═════ Collected material ═════
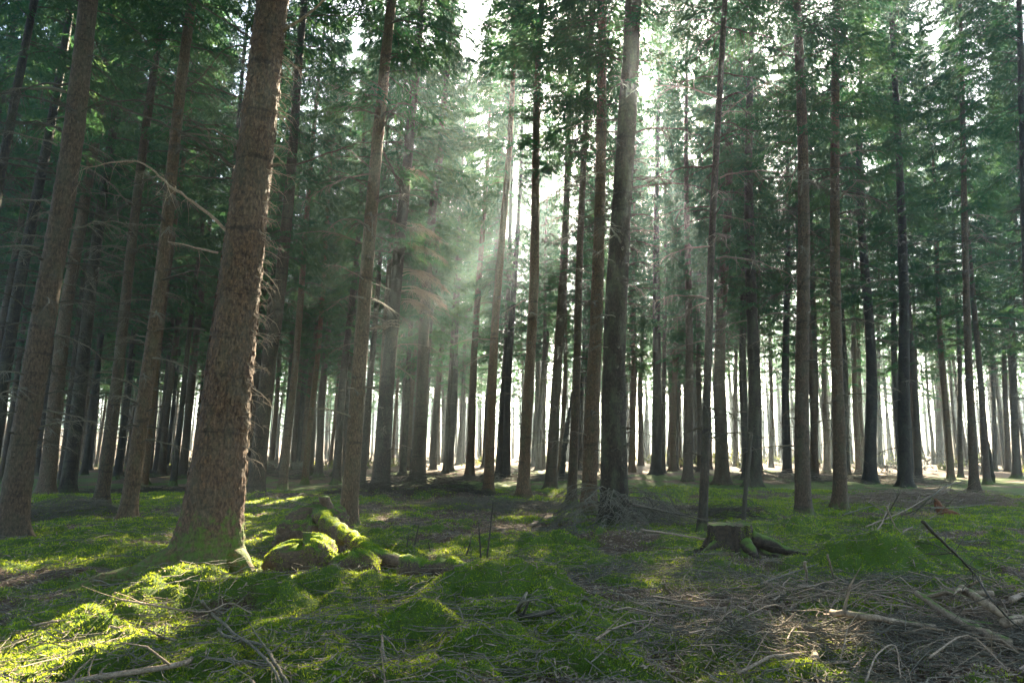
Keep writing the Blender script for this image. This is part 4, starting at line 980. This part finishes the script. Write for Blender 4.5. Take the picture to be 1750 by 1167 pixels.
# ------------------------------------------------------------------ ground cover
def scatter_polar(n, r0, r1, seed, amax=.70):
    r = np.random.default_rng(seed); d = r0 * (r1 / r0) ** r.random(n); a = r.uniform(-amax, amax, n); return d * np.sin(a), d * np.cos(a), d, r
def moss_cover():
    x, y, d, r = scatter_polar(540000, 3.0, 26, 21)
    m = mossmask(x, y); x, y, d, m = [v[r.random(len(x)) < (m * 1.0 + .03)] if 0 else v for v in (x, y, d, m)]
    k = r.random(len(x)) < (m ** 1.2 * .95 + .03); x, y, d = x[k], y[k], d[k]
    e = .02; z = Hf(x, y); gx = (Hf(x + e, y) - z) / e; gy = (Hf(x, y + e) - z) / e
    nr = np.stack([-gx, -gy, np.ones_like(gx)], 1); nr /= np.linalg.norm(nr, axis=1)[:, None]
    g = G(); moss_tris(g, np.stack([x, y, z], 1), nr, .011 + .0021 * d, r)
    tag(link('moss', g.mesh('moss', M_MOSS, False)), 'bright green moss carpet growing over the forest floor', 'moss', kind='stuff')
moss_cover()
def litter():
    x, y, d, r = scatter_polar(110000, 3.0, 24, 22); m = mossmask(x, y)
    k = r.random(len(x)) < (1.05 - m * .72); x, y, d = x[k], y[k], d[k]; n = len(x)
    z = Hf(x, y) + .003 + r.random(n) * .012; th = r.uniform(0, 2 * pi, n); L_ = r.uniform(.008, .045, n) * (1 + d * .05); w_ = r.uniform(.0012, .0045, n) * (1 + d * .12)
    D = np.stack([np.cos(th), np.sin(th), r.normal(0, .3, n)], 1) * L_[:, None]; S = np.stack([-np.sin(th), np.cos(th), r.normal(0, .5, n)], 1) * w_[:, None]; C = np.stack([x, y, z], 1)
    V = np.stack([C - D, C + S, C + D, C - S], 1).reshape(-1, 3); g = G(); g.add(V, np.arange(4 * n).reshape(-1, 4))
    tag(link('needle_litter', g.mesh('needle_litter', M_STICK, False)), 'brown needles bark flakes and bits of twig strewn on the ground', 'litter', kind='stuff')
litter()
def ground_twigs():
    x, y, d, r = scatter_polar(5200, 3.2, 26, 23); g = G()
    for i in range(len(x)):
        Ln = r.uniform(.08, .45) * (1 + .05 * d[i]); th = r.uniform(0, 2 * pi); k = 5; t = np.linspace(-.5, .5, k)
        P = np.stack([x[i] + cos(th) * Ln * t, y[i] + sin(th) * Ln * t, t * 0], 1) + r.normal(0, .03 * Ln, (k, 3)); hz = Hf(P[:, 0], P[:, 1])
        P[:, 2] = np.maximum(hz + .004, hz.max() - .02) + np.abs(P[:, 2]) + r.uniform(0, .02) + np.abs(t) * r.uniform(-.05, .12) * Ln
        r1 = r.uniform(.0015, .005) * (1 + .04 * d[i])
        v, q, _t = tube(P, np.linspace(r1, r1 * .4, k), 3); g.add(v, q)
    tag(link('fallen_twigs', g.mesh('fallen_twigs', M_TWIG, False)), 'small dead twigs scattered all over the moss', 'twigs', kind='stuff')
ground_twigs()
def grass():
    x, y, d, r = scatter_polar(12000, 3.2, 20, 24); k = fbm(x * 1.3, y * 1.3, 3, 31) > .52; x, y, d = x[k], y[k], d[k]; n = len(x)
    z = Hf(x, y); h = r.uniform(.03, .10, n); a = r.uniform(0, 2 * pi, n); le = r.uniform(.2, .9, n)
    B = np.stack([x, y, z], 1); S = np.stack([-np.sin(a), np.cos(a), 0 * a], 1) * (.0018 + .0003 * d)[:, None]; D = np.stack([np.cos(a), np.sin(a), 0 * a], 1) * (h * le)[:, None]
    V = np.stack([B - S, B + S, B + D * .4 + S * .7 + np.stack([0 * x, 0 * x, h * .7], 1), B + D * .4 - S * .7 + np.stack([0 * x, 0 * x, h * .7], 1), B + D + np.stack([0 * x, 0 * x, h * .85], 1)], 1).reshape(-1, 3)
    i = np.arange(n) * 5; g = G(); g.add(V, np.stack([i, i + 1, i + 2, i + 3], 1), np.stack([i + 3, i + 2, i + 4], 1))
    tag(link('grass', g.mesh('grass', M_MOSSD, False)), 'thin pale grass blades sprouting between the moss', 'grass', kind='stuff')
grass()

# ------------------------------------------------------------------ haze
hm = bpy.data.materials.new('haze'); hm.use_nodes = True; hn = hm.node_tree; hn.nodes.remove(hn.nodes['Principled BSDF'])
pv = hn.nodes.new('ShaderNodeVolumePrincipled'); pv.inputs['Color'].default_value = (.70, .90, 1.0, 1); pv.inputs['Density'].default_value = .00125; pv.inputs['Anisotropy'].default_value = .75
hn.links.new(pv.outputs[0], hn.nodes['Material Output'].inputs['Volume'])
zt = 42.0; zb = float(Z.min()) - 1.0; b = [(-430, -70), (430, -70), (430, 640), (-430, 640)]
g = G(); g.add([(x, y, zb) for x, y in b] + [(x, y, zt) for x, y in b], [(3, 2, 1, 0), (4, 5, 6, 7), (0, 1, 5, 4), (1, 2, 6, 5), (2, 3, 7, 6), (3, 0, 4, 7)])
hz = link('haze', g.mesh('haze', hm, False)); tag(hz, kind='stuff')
═════
§ **What needs to be done**
All of the data above should be quoted exactly, except for the pictures.

§ **Result for this task**
Keep writing the Blender script for this image. This is part 4, starting at line 980. This part finishes the script. Write for Blender 4.5. Take the picture to be 1750 by 1167 pixels.
# ------------------------------------------------------------------ ground cover
def scatter_polar(n, r0, r1, seed, amax=.70):
    r = np.random.default_rng(seed); d = r0 * (r1 / r0) ** r.random(n); a = r.uniform(-amax, amax, n); return d * np.sin(a), d * np.cos(a), d, r
def moss_cover():
    x, y, d, r = scatter_polar(540000, 3.0, 26, 21)
    m = mossmask(x, y); x, y, d, m = [v[r.random(len(x)) < (m * 1.0 + .03)] if 0 else v for v in (x, y, d, m)]
    k = r.random(len(x)) < (m ** 1.2 * .95 + .03); x, y, d = x[k], y[k], d[k]
    e = .02; z = Hf(x, y); gx = (Hf(x + e, y) - z) / e; gy = (Hf(x, y + e) - z) / e
    nr = np.stack([-gx, -gy, np.ones_like(gx)], 1); nr /= np.linalg.norm(nr, axis=1)[:, None]
    g = G(); moss_tris(g, np.stack([x, y, z], 1), nr, .011 + .0021 * d, r)
    tag(link('moss', g.mesh('moss', M_MOSS, False)), 'bright green moss carpet growing over the forest floor', 'moss', kind='stuff')
moss_cover()
def litter():
    x, y, d, r = scatter_polar(110000, 3.0, 24, 22); m = mossmask(x, y)
    k = r.random(len(x)) < (1.05 - m * .72); x, y, d = x[k], y[k], d[k]; n = len(x)
    z = Hf(x, y) + .003 + r.random(n) * .012; th = r.uniform(0, 2 * pi, n); L_ = r.uniform(.008, .045, n) * (1 + d * .05); w_ = r.uniform(.0012, .0045, n) * (1 + d * .12)
    D = np.stack([np.cos(th), np.sin(th), r.normal(0, .3, n)], 1) * L_[:, None]; S = np.stack([-np.sin(th), np.cos(th), r.normal(0, .5, n)], 1) * w_[:, None]; C = np.stack([x, y, z], 1)
    V = np.stack([C - D, C + S, C + D, C - S], 1).reshape(-1, 3); g = G(); g.add(V, np.arange(4 * n).reshape(-1, 4))
    tag(link('needle_litter', g.mesh('needle_litter', M_STICK, False)), 'brown needles bark flakes and bits of twig strewn on the ground', 'litter', kind='stuff')
litter()
def ground_twigs():
    x, y, d, r = scatter_polar(5200, 3.2, 26, 23); g = G()
    for i in range(len(x)):
        Ln = r.uniform(.08, .45) * (1 + .05 * d[i]); th = r.uniform(0, 2 * pi); k = 5; t = np.linspace(-.5, .5, k)
        P = np.stack([x[i] + cos(th) * Ln * t, y[i] + sin(th) * Ln * t, t * 0], 1) + r.normal(0, .03 * Ln, (k, 3)); hz = Hf(P[:, 0], P[:, 1])
        P[:, 2] = np.maximum(hz + .004, hz.max() - .02) + np.abs(P[:, 2]) + r.uniform(0, .02) + np.abs(t) * r.uniform(-.05, .12) * Ln
        r1 = r.uniform(.0015, .005) * (1 + .04 * d[i])
        v, q, _t = tube(P, np.linspace(r1, r1 * .4, k), 3); g.add(v, q)
    tag(link('fallen_twigs', g.mesh('fallen_twigs', M_TWIG, False)), 'small dead twigs scattered all over the moss', 'twigs', kind='stuff')
ground_twigs()
def grass():
    x, y, d, r = scatter_polar(12000, 3.2, 20, 24); k = fbm(x * 1.3, y * 1.3, 3, 31) > .52; x, y, d = x[k], y[k], d[k]; n = len(x)
    z = Hf(x, y); h = r.uniform(.03, .10, n); a = r.uniform(0, 2 * pi, n); le = r.uniform(.2, .9, n)
    B = np.stack([x, y, z], 1); S = np.stack([-np.sin(a), np.cos(a), 0 * a], 1) * (.0018 + .0003 * d)[:, None]; D = np.stack([np.cos(a), np.sin(a), 0 * a], 1) * (h * le)[:, None]
    V = np.stack([B - S, B + S, B + D * .4 + S * .7 + np.stack([0 * x, 0 * x, h * .7], 1), B + D * .4 - S * .7 + np.stack([0 * x, 0 * x, h * .7], 1), B + D + np.stack([0 * x, 0 * x, h * .85], 1)], 1).reshape(-1, 3)
    i = np.arange(n) * 5; g = G(); g.add(V, np.stack([i, i + 1, i + 2, i + 3], 1), np.stack([i + 3, i + 2, i + 4], 1))
    tag(link('grass', g.mesh('grass', M_MOSSD, False)), 'thin pale grass blades sprouting between the moss', 'grass', kind='stuff')
grass()

# ------------------------------------------------------------------ haze
hm = bpy.data.materials.new('haze'); hm.use_nodes = True; hn = hm.node_tree; hn.nodes.remove(hn.nodes['Principled BSDF'])
pv = hn.nodes.new('ShaderNodeVolumePrincipled'); pv.inputs['Color'].default_value = (.70, .90, 1.0, 1); pv.inputs['Density'].default_value = .00125; pv.inputs['Anisotropy'].default_value = .75
hn.links.new(pv.outputs[0], hn.nodes['Material Output'].inputs['Volume'])
zt = 42.0; zb = float(Z.min()) - 1.0; b = [(-430, -70), (430, -70), (430, 640), (-430, 640)]
g = G(); g.add([(x, y, zb) for x, y in b] + [(x, y, zt) for x, y in b], [(3, 2, 1, 0), (4, 5, 6, 7), (0, 1, 5, 4), (1, 2, 6, 5), (2, 3, 7, 6), (3, 0, 4, 7)])
hz = link('haze', g.mesh('haze', hm, False)); tag(hz, kind='stuff')